Prompt
Please print the lines between the one with "Build this scene" and the one with "random.seed(4)", both ends included, exactly as written, with no pictures.

Source records
++++++

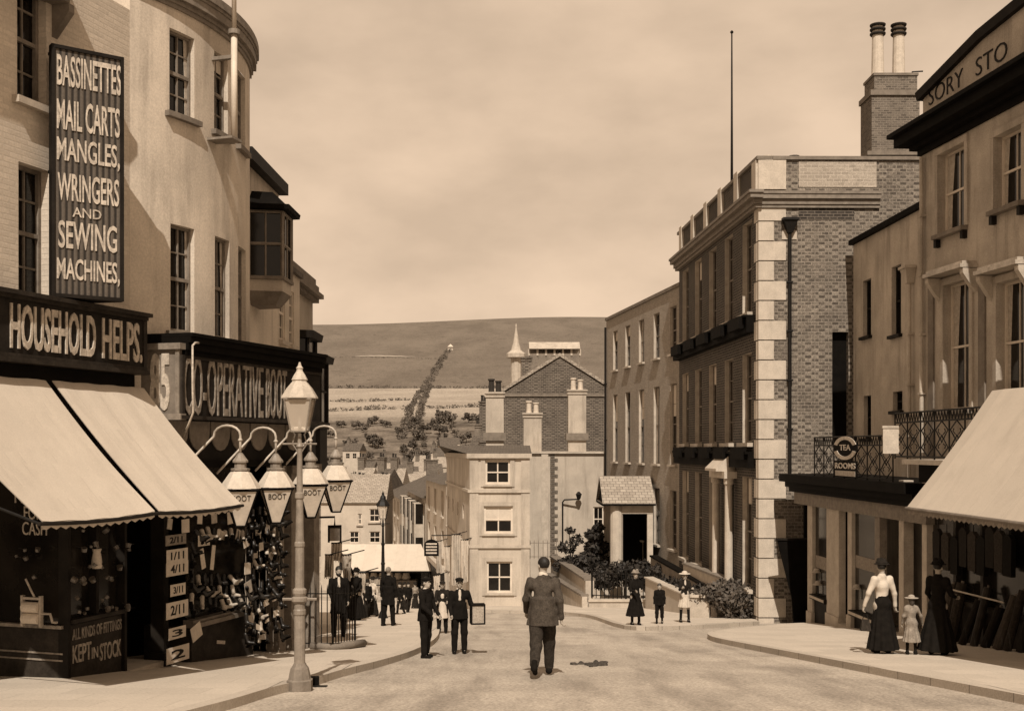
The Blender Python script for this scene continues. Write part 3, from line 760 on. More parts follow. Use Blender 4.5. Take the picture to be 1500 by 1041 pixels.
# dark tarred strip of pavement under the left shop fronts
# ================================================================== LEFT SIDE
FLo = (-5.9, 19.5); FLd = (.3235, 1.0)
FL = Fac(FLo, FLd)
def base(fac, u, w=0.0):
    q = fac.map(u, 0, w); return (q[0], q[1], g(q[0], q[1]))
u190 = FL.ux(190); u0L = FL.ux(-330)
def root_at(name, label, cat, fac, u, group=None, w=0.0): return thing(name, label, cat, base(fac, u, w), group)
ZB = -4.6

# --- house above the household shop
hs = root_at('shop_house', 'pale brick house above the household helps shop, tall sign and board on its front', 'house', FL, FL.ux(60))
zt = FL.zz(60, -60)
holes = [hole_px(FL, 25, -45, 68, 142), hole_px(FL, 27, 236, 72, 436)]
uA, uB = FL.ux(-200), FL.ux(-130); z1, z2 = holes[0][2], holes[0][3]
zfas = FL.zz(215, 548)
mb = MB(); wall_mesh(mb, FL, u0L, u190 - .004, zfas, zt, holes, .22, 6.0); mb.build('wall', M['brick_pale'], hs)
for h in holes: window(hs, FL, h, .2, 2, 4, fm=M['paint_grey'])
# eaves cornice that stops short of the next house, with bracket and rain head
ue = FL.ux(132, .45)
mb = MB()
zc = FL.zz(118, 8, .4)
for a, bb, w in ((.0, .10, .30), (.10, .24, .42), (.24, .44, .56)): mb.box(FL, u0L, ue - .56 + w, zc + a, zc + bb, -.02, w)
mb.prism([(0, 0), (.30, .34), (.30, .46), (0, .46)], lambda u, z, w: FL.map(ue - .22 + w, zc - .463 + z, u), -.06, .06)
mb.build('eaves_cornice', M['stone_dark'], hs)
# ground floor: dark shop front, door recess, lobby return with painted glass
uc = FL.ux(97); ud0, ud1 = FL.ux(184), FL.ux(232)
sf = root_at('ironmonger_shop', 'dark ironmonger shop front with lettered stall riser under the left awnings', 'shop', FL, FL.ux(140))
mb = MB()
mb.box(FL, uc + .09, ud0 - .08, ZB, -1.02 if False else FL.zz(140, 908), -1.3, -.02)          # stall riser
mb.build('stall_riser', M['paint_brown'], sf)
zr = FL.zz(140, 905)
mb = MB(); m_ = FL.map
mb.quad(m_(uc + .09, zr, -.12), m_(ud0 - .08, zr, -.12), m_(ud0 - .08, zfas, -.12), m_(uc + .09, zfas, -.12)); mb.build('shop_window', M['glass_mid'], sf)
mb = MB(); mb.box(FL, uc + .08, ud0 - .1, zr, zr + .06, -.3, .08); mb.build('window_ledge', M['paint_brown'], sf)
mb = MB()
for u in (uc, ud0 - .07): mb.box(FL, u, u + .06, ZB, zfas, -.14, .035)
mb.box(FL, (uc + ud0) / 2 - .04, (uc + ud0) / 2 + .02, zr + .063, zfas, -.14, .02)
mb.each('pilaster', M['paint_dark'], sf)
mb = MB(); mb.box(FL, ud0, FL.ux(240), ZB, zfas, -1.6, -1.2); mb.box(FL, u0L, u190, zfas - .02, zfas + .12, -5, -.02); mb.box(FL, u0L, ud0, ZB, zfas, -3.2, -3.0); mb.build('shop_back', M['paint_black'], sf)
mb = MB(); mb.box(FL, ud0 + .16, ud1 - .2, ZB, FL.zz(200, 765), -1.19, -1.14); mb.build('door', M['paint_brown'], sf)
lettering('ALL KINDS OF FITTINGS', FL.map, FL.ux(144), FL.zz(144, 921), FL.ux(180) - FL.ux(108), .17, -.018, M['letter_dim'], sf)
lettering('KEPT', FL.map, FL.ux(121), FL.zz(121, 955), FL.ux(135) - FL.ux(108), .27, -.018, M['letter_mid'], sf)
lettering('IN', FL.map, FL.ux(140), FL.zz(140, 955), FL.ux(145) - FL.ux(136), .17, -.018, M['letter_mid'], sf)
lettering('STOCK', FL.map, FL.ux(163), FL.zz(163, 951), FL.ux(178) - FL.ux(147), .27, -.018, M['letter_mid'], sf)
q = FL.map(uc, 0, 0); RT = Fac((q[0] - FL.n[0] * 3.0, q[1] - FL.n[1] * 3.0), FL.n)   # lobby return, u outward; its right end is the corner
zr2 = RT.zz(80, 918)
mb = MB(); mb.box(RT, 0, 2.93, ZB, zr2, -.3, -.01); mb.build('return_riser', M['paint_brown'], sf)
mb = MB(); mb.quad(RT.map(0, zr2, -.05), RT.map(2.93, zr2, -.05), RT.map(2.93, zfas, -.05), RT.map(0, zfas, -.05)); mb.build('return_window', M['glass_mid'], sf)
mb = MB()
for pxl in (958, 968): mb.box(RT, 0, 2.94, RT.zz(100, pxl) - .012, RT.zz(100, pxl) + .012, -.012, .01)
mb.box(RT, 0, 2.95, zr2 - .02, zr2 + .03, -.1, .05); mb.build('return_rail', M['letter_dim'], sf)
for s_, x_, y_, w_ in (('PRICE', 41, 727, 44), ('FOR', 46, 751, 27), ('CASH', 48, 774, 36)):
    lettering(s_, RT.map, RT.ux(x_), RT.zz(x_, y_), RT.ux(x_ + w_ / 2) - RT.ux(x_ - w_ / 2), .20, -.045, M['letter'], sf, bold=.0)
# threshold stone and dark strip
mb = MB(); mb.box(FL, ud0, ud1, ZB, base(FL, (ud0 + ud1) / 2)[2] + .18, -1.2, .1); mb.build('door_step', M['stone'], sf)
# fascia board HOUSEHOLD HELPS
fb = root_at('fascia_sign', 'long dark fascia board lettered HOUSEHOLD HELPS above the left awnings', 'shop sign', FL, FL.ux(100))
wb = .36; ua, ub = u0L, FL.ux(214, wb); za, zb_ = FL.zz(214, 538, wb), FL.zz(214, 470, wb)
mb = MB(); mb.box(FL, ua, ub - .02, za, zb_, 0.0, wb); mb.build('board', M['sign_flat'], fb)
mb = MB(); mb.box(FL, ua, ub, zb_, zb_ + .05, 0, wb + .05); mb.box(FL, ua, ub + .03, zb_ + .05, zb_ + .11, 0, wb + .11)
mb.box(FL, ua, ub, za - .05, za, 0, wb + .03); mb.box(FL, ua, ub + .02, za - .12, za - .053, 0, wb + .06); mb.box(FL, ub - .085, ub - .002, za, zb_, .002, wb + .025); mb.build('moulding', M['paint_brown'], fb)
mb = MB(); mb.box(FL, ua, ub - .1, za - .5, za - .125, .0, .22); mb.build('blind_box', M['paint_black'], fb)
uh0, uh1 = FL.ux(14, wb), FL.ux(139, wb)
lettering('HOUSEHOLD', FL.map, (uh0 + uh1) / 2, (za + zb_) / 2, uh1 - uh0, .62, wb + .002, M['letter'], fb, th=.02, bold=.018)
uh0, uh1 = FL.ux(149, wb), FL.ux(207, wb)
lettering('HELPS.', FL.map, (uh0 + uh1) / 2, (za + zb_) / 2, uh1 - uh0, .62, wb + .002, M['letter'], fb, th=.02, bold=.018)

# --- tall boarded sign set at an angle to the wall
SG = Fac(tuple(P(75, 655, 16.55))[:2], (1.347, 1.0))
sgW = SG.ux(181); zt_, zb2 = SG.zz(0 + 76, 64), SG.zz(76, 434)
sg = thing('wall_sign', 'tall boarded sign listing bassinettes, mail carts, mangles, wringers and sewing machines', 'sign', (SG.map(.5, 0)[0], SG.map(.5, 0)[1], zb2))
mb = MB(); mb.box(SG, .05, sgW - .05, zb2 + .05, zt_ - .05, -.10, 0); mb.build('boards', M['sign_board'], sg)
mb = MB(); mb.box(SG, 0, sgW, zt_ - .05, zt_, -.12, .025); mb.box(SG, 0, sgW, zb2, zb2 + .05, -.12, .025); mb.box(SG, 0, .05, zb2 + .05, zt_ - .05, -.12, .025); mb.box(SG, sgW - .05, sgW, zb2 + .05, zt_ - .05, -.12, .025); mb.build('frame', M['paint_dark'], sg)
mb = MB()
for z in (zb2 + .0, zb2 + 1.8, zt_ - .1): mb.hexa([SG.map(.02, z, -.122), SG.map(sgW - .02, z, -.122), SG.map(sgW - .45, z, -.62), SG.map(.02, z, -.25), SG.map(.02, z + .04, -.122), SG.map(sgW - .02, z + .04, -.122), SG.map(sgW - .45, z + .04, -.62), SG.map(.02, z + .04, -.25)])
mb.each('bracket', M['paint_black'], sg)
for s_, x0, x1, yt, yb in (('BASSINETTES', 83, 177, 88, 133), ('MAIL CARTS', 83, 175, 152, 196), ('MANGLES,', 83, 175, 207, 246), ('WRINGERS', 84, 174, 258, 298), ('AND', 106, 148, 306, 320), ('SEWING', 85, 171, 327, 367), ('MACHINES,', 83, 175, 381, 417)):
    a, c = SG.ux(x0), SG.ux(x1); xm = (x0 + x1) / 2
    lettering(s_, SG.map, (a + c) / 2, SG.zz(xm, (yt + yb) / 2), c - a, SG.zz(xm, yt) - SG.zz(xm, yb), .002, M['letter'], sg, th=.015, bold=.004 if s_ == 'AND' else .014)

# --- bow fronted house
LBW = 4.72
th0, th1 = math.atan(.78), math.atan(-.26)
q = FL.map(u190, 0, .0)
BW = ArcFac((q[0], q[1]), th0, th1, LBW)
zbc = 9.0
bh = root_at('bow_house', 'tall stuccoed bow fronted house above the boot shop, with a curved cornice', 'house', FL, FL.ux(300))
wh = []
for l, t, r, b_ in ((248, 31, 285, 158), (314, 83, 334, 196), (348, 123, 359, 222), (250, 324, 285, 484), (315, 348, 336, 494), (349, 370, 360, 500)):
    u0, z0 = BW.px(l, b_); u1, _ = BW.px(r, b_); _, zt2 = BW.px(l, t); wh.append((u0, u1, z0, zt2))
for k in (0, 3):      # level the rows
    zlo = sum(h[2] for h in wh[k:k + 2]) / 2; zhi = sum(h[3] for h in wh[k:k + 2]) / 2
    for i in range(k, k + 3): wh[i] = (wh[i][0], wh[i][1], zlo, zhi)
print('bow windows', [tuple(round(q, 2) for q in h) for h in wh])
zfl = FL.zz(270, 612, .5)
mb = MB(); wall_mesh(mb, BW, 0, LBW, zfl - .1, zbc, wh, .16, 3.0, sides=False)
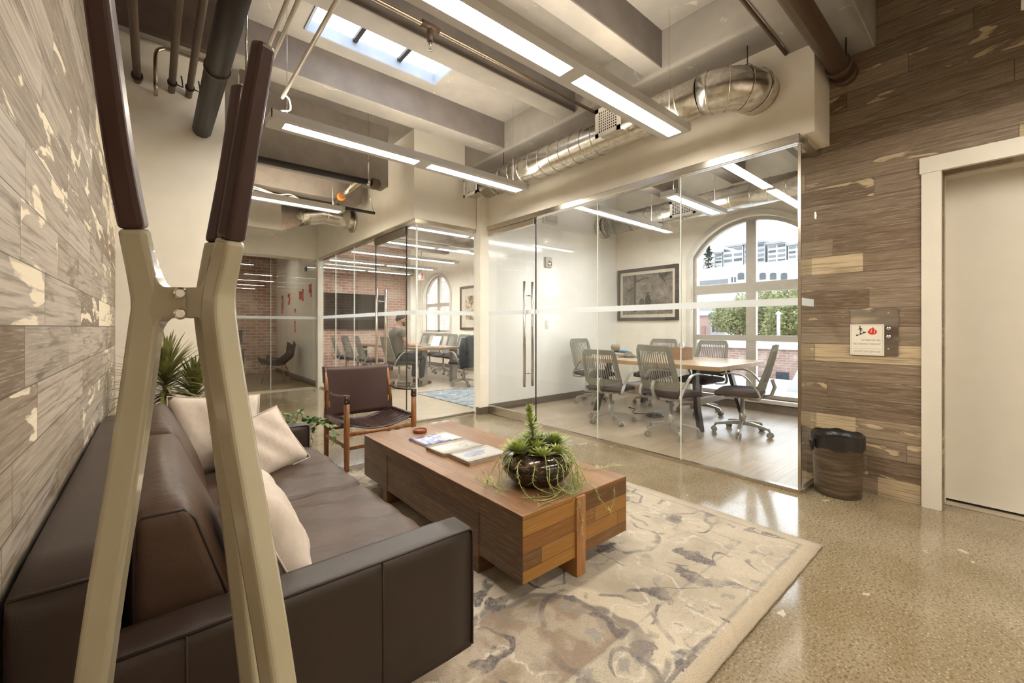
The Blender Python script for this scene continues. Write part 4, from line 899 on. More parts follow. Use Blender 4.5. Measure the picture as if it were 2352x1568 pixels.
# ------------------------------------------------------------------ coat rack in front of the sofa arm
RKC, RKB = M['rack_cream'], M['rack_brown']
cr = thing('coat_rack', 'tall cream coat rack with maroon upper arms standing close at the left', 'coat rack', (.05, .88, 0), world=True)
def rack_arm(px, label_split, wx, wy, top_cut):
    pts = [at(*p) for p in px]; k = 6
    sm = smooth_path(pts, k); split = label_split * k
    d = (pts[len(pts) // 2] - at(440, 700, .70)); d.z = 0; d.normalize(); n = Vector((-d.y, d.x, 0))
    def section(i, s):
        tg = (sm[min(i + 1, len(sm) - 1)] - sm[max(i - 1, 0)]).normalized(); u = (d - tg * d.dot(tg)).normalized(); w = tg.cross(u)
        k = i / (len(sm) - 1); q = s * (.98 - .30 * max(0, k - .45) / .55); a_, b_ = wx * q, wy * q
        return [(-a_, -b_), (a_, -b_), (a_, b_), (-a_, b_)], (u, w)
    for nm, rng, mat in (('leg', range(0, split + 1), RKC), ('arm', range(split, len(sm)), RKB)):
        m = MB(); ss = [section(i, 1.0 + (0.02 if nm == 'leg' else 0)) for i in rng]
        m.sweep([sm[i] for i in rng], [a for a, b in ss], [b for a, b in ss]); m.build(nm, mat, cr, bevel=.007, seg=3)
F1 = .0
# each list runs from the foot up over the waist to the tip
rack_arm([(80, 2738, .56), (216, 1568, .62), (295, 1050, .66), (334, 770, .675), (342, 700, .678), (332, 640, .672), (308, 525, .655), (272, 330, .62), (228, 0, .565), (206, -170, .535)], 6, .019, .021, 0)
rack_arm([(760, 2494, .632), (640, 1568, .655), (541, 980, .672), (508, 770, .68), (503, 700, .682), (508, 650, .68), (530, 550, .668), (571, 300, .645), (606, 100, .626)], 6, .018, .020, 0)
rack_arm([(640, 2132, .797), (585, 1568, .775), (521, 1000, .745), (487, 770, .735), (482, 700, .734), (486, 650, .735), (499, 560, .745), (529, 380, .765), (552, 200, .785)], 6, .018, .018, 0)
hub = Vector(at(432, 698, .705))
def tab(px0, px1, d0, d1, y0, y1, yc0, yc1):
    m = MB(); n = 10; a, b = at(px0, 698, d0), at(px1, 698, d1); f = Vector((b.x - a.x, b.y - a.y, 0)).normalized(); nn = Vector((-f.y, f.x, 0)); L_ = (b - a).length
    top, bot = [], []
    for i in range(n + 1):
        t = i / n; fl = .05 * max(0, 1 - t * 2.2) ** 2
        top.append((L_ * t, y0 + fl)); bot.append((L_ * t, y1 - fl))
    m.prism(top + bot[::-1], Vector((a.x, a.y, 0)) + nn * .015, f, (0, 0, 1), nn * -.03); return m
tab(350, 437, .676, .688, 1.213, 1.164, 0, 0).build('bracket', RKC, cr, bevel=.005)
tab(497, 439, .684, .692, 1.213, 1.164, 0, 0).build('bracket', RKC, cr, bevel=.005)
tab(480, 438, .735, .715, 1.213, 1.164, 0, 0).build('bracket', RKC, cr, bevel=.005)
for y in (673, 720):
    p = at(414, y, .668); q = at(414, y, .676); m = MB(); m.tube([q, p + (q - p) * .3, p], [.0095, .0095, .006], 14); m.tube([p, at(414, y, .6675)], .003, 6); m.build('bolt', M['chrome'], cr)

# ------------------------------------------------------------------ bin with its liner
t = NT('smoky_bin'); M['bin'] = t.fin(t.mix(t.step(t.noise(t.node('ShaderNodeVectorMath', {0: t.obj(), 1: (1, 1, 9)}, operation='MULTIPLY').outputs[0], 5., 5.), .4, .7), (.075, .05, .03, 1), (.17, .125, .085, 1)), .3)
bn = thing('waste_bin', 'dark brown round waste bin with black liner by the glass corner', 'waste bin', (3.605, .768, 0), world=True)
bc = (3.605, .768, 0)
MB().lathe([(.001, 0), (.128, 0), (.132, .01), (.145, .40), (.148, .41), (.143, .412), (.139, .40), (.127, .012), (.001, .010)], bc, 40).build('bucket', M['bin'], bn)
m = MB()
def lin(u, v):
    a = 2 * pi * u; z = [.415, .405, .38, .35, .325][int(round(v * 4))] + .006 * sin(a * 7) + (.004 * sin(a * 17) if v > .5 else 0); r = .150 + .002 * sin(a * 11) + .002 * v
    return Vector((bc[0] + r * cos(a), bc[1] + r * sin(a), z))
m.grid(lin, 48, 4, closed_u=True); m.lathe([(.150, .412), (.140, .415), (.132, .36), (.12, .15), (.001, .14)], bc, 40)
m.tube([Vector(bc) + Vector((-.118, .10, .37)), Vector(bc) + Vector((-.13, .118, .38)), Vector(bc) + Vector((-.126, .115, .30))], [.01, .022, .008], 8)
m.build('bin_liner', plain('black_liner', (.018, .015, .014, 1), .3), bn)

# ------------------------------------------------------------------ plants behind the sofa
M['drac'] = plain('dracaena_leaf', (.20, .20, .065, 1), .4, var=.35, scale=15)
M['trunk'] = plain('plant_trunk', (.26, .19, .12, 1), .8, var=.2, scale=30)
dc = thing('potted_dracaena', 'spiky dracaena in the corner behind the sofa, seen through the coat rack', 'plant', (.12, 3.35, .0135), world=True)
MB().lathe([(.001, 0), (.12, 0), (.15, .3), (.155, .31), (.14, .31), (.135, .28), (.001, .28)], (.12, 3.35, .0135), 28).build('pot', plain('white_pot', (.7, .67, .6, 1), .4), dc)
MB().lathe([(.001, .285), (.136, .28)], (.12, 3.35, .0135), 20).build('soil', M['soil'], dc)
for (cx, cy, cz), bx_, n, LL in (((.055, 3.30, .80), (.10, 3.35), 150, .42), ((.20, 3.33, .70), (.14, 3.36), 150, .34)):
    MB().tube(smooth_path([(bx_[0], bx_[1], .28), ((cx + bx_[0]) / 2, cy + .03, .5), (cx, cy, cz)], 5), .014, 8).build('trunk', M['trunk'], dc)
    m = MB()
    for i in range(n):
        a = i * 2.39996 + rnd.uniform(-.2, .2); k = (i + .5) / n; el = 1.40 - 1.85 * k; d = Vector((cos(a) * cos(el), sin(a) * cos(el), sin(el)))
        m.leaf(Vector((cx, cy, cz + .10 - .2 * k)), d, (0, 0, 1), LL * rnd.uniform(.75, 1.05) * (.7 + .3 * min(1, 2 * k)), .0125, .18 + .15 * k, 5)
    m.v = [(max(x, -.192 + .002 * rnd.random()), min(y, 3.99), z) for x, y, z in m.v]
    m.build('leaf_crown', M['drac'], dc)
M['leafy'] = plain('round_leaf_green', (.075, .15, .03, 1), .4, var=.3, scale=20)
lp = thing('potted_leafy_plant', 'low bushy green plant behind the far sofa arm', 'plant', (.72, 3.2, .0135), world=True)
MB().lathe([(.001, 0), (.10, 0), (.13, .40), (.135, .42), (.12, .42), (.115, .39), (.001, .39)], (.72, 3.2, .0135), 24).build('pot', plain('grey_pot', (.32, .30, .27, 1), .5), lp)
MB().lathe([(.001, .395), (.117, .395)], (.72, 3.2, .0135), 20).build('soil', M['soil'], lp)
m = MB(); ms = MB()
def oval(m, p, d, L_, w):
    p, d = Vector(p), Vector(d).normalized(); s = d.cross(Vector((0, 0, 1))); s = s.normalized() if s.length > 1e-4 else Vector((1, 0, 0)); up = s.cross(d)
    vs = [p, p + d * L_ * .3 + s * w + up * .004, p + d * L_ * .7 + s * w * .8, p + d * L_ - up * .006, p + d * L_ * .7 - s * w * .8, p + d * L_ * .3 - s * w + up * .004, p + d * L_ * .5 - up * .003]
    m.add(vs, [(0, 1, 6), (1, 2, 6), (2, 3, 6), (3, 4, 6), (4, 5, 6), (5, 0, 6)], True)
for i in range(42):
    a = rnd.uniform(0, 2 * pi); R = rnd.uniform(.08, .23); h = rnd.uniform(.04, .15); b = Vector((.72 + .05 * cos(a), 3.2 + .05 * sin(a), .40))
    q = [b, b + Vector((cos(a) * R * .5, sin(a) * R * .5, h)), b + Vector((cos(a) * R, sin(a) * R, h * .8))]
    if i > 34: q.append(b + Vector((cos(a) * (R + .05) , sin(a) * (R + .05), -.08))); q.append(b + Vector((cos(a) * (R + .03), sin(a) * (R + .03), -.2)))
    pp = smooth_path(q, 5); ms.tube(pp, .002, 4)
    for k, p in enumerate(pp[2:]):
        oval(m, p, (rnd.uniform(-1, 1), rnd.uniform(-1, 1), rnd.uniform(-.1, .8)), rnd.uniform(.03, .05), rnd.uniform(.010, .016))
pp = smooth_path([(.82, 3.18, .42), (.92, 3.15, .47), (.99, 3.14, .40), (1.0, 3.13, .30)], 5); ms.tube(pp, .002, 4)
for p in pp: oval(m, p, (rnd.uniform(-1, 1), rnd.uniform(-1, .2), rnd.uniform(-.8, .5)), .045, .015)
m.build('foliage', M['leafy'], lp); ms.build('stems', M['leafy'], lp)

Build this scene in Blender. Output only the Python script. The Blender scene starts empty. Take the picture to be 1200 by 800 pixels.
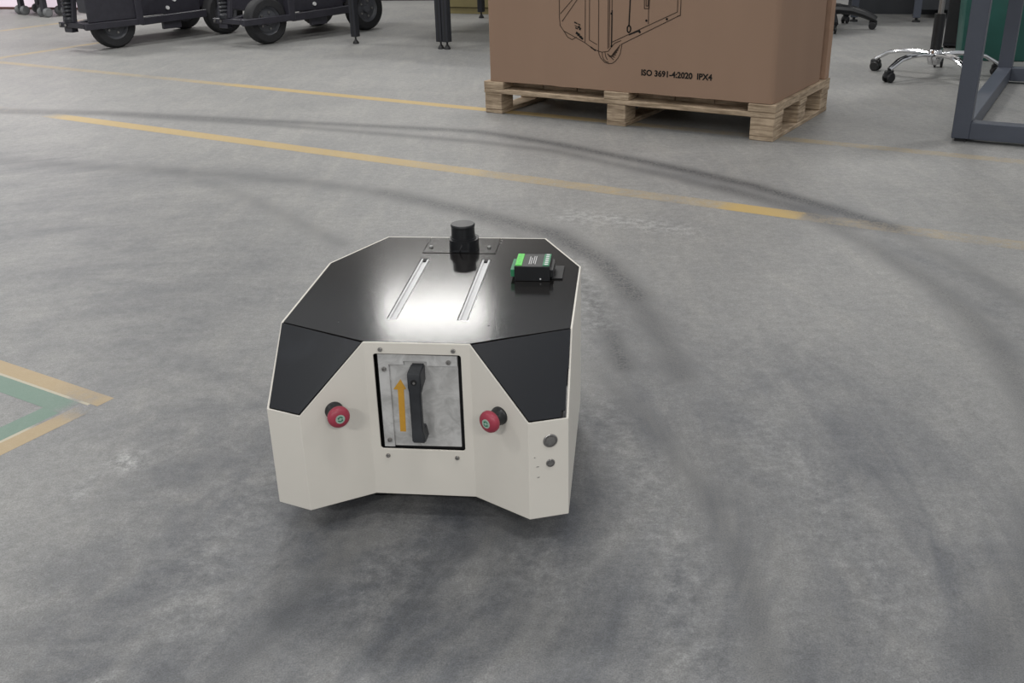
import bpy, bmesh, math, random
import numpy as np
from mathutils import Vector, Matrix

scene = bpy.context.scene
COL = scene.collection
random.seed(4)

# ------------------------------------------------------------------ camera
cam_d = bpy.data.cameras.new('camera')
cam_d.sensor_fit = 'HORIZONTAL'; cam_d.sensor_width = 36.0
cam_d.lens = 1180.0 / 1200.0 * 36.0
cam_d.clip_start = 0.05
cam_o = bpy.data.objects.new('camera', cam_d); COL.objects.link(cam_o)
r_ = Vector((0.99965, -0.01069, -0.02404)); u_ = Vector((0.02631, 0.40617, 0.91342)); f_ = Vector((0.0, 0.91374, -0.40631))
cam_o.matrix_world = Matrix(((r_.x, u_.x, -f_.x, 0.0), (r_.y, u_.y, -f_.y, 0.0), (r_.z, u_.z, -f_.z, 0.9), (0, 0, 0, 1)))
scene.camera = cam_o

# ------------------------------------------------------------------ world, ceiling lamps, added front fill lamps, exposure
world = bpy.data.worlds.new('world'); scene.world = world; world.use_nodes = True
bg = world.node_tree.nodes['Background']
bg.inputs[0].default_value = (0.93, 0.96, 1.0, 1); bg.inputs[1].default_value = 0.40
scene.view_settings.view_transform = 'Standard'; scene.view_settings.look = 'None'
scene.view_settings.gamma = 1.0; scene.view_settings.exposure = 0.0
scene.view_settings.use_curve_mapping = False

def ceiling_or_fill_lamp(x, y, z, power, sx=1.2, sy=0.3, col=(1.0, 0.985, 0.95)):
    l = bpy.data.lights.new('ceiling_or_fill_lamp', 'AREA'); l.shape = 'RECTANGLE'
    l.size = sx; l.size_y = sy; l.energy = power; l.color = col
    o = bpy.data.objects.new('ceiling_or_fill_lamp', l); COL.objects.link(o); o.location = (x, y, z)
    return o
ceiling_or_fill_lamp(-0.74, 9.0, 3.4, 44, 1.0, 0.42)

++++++

Exercise result
Build this scene in Blender. Output only the Python script. The Blender scene starts empty. Take the picture to be 1200 by 800 pixels.
import bpy, bmesh, math, random
import numpy as np
from mathutils import Vector, Matrix

scene = bpy.context.scene
COL = scene.collection
random.seed(4)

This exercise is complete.